### [Given request]
Read the listing below and copy out every line that holds "scene".

****

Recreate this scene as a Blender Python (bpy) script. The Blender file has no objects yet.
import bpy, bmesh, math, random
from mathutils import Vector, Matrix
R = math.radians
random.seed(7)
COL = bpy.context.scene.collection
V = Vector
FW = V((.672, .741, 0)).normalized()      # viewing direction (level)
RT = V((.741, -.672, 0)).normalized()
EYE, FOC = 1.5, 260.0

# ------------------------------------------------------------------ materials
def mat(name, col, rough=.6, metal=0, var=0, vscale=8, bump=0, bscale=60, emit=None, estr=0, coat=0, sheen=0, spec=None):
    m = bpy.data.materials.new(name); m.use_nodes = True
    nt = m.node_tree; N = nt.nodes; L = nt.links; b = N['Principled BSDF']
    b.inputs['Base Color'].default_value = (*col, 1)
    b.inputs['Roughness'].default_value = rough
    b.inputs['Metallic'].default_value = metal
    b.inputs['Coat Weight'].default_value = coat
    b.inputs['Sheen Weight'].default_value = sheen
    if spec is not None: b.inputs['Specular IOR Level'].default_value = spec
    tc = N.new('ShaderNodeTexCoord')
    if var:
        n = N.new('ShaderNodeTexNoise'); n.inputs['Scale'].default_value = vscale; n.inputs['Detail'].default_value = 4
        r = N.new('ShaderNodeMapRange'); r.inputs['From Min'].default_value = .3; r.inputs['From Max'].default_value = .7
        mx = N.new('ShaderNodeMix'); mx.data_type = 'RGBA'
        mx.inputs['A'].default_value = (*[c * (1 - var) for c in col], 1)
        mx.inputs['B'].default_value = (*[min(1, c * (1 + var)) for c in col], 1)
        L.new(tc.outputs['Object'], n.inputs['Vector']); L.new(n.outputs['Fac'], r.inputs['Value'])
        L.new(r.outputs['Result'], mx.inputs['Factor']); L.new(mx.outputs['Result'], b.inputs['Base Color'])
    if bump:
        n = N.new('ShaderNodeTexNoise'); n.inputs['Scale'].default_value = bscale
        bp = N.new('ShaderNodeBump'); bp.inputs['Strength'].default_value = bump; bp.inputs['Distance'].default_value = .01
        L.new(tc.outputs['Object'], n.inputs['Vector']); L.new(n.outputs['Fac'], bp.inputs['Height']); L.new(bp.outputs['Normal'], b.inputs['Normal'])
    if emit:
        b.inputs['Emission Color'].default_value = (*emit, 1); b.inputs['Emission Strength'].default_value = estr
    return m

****

### [Task solution]
Recreate this scene as a Blender Python (bpy) script. The Blender file has no objects yet.
COL = bpy.context.scene.collection